Ter onderbouwing van zijn verzoeken stelt [verzoeker] dat het UWV in haar beslissing ten onrechte heeft geoordeeld dat de functies van [verzoeker] en zijn collega de heer [A] (hierna: [A] ) niet uitwisselbaar zijn. Verder stelt [verzoeker] dat [verweerster] de ontslagregels onjuist heeft toegepast, omdat de functies van [verzoeker] en [A] uitwisselbaar zijn zodat met toepassing van het afspiegelingsbeginsel niet [verzoeker] maar [A] voor ontslag in aanmerking komt. Door de na reorganisatie ontstane nieuwe functie niet aan [verzoeker] maar aan [A] aan te bieden heeft [verweerster] bovendien in strijd met haar herplaatsingsplicht gehandeld, aldus [verzoeker] .

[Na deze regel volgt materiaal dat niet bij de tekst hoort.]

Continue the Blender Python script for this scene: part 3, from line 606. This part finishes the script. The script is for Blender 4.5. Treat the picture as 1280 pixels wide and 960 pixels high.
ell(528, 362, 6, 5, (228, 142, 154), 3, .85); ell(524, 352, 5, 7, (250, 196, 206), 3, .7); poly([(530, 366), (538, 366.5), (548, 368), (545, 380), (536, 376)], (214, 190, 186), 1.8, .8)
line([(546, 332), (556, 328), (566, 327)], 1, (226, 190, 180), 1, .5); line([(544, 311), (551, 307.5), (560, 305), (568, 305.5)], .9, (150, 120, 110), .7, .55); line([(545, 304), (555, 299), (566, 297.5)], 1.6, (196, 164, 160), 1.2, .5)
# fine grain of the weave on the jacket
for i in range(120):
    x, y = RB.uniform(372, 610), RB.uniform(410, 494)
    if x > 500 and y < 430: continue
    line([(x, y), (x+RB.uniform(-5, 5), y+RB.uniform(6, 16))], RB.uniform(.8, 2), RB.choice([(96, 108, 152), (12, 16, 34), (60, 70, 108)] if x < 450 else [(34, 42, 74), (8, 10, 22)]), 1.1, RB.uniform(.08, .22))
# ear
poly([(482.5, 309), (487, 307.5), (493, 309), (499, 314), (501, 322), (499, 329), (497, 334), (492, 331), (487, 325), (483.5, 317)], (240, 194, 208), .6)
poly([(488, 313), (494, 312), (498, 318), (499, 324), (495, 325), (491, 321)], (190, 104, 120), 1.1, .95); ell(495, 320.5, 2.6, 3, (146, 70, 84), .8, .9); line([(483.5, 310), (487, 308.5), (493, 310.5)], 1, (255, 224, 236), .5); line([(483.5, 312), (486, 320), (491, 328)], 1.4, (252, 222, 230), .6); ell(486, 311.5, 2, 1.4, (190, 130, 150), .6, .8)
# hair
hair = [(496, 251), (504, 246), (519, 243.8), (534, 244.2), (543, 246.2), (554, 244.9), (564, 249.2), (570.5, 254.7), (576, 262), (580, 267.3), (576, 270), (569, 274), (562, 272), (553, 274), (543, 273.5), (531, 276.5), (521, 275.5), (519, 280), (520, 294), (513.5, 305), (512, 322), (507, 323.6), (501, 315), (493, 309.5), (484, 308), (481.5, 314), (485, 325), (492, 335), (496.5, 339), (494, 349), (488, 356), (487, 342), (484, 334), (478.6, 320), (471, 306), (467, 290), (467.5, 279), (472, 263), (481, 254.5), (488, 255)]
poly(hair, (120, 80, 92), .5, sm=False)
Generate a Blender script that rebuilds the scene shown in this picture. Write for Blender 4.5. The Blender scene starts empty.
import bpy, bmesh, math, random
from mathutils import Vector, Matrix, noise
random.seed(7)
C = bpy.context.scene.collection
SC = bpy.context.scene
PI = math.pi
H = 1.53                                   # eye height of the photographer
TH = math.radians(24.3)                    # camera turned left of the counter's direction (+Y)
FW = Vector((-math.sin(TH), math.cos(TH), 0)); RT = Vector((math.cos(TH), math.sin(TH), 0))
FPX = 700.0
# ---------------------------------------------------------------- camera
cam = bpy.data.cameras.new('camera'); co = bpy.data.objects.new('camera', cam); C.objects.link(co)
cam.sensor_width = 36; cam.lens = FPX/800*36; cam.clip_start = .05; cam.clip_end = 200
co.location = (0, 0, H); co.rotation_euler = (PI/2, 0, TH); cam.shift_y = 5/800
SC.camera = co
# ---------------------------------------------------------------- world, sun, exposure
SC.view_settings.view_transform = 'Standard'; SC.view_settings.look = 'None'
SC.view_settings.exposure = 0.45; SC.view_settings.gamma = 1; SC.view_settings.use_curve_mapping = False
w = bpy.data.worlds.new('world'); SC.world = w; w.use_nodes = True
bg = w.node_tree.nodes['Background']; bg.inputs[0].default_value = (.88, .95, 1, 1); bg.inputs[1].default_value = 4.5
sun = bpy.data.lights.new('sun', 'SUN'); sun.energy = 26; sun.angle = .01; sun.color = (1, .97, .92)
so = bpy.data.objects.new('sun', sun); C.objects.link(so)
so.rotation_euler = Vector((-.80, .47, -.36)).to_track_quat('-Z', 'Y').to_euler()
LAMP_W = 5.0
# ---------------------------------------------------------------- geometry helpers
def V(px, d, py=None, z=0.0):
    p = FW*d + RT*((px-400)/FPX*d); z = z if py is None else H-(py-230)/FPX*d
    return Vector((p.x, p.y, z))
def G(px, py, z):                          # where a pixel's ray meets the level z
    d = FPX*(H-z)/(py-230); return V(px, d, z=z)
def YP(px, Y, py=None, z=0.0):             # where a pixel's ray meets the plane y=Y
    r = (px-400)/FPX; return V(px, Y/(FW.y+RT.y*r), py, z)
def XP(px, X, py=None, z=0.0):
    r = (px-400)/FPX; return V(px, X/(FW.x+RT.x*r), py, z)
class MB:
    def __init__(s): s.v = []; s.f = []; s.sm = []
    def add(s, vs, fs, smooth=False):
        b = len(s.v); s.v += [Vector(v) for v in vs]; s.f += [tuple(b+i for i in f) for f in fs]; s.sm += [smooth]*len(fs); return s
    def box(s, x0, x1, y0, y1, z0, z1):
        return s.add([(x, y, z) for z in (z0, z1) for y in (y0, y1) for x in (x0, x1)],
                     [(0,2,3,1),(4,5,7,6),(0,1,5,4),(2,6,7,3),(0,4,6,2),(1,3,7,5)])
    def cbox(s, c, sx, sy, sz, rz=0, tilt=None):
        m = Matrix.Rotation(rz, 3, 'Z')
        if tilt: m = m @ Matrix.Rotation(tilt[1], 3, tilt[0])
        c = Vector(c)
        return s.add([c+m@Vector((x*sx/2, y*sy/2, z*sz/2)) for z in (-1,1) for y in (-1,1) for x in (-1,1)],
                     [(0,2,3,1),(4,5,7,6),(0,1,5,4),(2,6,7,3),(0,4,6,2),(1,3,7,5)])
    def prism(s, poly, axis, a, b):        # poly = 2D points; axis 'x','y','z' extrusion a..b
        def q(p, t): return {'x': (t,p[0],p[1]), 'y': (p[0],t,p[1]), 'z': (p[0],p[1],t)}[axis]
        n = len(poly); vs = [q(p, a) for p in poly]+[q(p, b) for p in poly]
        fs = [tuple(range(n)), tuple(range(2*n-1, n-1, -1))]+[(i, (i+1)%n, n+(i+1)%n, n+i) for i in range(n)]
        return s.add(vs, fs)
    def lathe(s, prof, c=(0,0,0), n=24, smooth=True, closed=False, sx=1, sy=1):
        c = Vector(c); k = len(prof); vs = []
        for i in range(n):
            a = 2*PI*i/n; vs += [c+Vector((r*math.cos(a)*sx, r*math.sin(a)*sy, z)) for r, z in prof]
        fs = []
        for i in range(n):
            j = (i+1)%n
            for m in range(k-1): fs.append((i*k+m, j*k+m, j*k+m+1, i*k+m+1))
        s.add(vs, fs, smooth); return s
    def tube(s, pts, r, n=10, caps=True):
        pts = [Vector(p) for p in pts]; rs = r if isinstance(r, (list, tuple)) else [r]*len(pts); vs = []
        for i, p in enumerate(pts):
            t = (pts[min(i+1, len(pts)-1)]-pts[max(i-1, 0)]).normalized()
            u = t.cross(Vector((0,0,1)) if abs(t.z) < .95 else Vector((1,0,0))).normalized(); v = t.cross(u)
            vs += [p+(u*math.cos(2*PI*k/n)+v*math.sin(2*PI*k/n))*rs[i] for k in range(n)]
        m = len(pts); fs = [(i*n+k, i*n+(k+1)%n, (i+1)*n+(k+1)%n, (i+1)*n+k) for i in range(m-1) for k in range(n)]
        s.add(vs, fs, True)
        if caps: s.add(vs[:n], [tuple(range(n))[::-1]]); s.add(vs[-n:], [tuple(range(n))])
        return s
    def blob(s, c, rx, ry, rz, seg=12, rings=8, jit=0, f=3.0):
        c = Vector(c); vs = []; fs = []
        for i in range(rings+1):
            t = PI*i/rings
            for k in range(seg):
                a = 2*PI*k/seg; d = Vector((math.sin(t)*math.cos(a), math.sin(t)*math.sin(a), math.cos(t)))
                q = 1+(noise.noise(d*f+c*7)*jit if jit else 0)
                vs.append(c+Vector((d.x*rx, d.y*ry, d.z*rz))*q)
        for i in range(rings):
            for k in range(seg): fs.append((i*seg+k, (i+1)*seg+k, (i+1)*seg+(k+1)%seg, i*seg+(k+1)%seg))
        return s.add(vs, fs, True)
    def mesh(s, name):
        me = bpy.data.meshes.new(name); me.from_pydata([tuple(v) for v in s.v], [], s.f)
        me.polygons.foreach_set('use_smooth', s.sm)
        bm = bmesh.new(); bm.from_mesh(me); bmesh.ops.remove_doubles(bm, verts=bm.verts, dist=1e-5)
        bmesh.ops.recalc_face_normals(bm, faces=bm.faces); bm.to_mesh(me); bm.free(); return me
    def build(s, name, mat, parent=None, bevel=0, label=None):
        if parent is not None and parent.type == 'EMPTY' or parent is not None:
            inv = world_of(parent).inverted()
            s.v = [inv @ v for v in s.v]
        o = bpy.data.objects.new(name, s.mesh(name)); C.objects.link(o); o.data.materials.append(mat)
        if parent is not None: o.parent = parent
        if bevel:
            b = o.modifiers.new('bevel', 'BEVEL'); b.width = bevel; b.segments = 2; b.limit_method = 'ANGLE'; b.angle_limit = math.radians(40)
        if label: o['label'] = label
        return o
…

[verweerster] voert gemotiveerd verweer en concludeert tot afwijzing van de verzoeken van [verzoeker] , met veroordeling van [verzoeker] in de kosten van de procedure. [verweerster] voert aan dat zij met gebruikmaking van de door het UWV verleende toestemming de arbeidsovereenkomst met [verzoeker] rechtmatig en regelmatig heeft opgezegd. [verweerster] betwist dat zij ernstig verwijtbaar heeft gehandeld of nagelaten. Voor zover de kantonrechter zou oordelen dat de arbeidsovereenkomst met [verzoeker] moet worden hersteld, verzoekt [verweerster] de arbeidsovereenkomst te (laten) herstellen per 1 oktober 2022 en [verzoeker] te veroordelen aan [verweerster] de reeds betaalde transitievergoeding van € 65.196,00 bruto binnen 7 dagen na betekening van de beschikking terug te betalen, althans te bepalen dat de transitievergoeding kan worden verrekend wanneer aan [verzoeker] een compensatie voor de onderbreking van de arbeidsovereenkomsten wordt toegekend.
[verweerster] heeft een voorwaardelijk tegenverzoek ingediend. Zij verzoekt de kantonrechter (voor het geval de arbeidsovereenkomst wordt hertseld) de arbeidsovereenkomst tussen van [verzoeker] te ontbinden per 1 februari 2022, dan wel de datum van de beschikking, dan wel een in goede justitie te bepalen datum en bij het bepalen van de einddatum van de arbeidsovereenkomst geen rekening te houden met de opzegtermijn, met veroordeling van [verzoeker] in de kosten van de procedure.
[verzoeker] heeft zich tegen het tegenverzoek verweerd en aanspraak gemaakt op de transitievergoeding en een billijke vergoeding van € 600.000,00 bruto, vermeerderd met wettelijke rente, voor het geval het tegenverzoek wordt toegewezen.
Op de stellingen van partijen wordt hierna, voor zover van belang, nader ingegaan.